Start of Supplied information
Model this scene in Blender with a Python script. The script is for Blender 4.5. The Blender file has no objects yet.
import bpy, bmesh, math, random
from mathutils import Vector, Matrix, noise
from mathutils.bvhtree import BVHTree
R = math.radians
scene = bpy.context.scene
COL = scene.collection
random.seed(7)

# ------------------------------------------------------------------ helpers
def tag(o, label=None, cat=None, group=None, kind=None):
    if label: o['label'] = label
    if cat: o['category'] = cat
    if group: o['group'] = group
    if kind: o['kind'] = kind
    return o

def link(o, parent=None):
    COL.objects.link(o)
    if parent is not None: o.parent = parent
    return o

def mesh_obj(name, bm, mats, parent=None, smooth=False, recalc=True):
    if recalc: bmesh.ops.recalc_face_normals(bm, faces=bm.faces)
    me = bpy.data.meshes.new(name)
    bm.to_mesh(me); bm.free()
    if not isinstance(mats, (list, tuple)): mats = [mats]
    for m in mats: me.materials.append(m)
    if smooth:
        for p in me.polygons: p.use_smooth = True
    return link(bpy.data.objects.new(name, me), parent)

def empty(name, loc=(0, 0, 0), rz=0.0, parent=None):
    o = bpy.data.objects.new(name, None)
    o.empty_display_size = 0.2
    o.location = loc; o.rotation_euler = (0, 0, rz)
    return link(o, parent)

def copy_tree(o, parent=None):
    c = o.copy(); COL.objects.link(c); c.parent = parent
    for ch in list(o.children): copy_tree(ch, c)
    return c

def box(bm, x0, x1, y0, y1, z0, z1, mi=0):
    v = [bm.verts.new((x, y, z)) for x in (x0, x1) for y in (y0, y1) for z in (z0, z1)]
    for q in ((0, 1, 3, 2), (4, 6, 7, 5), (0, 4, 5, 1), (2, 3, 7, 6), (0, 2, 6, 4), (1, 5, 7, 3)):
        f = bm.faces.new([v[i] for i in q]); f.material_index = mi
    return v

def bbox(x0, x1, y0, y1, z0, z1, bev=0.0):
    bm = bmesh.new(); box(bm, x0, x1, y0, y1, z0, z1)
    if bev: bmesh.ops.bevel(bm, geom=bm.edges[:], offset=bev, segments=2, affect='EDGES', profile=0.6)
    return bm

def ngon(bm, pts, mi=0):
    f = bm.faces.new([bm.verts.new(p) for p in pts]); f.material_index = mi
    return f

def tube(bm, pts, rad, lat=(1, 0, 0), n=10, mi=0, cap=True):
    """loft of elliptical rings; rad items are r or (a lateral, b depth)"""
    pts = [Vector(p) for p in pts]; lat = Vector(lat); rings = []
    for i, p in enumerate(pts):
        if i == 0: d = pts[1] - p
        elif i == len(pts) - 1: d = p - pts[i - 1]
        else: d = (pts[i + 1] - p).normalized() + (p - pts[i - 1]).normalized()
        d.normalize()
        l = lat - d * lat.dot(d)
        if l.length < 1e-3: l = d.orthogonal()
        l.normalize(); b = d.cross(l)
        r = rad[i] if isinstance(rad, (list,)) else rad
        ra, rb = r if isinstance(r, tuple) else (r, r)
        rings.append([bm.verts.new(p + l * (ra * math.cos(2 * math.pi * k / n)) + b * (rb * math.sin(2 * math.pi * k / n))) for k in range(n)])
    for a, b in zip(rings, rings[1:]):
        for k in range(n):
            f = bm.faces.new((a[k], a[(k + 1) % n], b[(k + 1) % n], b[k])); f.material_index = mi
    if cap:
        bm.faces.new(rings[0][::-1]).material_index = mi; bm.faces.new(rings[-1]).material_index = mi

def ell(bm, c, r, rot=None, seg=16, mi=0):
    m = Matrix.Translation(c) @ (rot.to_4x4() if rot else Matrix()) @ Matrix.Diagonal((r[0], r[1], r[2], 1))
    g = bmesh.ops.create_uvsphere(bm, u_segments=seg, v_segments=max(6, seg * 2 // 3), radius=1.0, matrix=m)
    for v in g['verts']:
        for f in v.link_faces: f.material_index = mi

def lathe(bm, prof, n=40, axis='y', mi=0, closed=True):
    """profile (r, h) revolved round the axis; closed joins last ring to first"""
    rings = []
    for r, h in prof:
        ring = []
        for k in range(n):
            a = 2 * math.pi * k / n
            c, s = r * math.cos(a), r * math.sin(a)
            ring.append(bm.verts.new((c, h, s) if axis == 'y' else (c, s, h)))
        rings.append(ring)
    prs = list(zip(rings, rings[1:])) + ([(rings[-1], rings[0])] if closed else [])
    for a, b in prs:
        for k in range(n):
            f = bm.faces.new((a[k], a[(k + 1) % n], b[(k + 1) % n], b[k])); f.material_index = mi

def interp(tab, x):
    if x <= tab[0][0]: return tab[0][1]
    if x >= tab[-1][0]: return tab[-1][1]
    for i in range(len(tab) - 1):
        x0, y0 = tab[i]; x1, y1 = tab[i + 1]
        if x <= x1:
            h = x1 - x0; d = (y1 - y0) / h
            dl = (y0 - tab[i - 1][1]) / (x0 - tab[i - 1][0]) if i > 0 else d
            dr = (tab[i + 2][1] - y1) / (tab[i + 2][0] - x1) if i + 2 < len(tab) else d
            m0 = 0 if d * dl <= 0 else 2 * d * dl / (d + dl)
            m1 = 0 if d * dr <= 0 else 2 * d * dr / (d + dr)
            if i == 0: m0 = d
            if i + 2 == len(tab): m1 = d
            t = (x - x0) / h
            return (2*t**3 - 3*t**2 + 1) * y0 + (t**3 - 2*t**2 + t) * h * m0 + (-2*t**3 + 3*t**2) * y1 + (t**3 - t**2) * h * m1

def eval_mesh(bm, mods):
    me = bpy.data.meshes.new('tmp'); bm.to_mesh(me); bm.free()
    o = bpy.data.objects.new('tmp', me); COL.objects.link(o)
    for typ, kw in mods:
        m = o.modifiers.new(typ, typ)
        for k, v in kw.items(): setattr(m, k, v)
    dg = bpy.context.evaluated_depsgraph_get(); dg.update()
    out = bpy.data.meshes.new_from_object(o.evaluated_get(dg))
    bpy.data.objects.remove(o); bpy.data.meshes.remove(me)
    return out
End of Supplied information
**Problem description:** Using the data above, say how many lines include "scene". No other reply is needed.

**Solution to this problem:** 3